- **Set exercise**: Each line that holds the word "pixels" is to be identified and copied.

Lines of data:

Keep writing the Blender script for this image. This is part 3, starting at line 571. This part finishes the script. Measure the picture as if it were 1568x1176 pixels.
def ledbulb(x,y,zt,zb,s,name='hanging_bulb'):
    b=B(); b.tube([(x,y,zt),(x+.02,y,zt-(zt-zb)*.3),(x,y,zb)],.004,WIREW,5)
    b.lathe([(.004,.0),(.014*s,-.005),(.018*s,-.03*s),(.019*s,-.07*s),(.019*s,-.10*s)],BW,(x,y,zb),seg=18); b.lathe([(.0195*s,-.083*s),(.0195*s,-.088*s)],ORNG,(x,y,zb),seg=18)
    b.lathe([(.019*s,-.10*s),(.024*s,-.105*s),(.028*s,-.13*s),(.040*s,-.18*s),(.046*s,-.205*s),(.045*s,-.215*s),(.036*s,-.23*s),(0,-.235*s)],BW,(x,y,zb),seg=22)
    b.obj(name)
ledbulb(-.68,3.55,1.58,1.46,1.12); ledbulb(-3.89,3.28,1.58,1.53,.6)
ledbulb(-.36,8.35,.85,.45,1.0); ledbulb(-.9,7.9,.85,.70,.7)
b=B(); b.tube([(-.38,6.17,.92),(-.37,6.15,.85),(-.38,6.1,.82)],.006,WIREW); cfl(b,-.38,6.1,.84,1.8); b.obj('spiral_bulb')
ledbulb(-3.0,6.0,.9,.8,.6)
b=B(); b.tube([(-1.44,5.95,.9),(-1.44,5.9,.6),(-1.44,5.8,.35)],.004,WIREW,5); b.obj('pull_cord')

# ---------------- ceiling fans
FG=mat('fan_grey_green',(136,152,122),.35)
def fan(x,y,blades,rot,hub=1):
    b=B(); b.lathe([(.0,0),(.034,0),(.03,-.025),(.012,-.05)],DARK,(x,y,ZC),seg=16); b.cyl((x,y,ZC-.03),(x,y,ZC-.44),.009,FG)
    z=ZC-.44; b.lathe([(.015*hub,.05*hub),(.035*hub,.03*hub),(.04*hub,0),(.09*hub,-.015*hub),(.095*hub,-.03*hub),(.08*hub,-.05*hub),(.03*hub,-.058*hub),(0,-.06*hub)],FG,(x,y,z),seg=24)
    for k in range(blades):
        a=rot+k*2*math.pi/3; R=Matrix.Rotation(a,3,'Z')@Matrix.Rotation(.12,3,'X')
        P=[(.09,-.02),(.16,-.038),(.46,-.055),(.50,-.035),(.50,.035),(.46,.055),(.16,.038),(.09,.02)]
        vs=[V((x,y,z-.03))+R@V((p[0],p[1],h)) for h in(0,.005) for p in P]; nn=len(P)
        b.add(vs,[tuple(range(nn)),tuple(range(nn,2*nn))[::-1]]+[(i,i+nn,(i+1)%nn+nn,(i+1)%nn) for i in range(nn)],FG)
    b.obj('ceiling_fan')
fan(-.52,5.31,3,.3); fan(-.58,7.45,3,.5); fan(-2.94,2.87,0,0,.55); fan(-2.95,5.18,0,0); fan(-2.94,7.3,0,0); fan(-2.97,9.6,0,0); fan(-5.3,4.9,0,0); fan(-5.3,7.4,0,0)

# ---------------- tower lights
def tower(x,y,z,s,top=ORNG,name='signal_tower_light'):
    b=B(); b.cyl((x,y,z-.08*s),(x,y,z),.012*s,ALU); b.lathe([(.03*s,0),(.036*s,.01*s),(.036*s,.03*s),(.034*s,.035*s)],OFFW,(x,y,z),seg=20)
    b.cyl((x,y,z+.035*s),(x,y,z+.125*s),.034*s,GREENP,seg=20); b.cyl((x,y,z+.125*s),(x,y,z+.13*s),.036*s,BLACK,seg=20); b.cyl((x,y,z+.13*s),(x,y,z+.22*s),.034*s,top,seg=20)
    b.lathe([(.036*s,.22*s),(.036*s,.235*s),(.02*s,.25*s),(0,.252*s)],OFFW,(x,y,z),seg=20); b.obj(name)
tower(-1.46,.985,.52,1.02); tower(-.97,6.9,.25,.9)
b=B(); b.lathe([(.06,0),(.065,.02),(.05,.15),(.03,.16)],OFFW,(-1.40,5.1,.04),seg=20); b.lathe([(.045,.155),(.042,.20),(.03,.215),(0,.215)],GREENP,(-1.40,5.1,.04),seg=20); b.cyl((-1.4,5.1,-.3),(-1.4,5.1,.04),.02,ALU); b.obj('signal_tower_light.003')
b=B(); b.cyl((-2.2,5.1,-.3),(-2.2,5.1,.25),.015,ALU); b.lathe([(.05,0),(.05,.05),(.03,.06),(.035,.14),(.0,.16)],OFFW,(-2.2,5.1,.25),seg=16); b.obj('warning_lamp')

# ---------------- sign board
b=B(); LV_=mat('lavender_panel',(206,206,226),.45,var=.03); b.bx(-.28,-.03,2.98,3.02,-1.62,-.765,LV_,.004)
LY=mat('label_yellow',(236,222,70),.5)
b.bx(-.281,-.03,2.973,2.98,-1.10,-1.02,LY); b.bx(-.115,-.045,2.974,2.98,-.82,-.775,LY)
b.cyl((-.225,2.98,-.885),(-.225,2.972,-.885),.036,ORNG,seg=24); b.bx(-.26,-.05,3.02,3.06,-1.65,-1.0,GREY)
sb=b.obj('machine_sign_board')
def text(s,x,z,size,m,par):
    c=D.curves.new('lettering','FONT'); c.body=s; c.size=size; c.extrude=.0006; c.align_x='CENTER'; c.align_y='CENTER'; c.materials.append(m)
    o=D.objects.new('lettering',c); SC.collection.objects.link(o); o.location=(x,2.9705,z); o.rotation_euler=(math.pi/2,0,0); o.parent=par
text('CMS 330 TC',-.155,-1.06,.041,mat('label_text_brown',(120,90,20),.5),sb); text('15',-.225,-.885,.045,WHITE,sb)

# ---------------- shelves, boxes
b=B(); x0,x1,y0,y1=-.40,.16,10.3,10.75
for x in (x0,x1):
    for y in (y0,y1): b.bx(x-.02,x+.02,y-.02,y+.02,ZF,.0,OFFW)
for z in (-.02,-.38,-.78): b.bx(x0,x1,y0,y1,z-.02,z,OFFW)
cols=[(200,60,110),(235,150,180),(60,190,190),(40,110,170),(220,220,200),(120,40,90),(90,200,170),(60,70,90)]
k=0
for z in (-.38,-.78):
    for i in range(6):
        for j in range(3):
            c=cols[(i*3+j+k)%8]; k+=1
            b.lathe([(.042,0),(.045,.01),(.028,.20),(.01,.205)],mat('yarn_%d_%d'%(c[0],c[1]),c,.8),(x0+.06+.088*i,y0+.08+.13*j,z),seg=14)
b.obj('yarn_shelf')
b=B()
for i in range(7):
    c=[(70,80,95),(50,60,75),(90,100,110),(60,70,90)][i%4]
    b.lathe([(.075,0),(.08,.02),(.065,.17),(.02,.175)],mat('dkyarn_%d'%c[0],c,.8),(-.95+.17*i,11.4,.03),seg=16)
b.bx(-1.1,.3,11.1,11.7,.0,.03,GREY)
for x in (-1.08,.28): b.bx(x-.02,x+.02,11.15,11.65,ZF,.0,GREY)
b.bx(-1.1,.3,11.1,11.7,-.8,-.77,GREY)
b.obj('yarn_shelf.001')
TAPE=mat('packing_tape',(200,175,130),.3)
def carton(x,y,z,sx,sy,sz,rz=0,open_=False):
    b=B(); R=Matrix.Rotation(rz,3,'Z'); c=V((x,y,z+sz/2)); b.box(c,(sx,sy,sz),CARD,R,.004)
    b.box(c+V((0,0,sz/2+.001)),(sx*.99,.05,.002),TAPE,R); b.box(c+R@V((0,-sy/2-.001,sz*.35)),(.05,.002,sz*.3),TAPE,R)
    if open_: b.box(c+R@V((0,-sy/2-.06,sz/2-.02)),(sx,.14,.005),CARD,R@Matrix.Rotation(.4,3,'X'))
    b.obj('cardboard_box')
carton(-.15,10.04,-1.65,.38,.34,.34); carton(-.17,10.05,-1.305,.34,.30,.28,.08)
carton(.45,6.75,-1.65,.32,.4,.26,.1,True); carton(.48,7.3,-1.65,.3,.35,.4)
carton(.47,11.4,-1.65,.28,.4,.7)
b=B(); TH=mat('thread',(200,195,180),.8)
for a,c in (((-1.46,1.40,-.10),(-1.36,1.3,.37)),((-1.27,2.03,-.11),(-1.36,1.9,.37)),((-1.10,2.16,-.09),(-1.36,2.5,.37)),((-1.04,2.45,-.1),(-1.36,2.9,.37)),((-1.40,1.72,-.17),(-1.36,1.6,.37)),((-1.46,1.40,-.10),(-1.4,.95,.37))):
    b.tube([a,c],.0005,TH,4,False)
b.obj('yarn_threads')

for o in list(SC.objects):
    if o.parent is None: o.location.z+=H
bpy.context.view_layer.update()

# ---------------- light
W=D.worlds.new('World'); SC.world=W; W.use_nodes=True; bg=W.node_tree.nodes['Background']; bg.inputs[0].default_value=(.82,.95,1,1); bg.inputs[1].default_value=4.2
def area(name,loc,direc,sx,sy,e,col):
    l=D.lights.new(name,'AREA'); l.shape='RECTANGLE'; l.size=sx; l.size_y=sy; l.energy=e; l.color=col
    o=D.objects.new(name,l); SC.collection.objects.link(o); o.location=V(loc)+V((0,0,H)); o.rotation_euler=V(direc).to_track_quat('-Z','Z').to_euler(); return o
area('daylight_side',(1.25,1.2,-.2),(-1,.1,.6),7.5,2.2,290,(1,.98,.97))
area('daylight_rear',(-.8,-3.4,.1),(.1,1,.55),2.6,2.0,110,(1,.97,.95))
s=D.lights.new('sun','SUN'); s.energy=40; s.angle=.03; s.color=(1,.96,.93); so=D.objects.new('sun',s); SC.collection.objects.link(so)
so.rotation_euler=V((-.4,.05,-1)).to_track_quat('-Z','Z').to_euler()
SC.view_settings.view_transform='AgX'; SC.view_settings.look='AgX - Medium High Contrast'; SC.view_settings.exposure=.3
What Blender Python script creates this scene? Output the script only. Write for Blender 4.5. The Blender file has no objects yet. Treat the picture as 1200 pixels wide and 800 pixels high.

- **Completed task**:
Keep writing the Blender script for this image. This is part 3, starting at line 571. This part finishes the script. Measure the picture as if it were 1568x1176 pixels.
What Blender Python script creates this scene? Output the script only. Write for Blender 4.5. The Blender file has no objects yet. Treat the picture as 1200 pixels wide and 800 pixels high.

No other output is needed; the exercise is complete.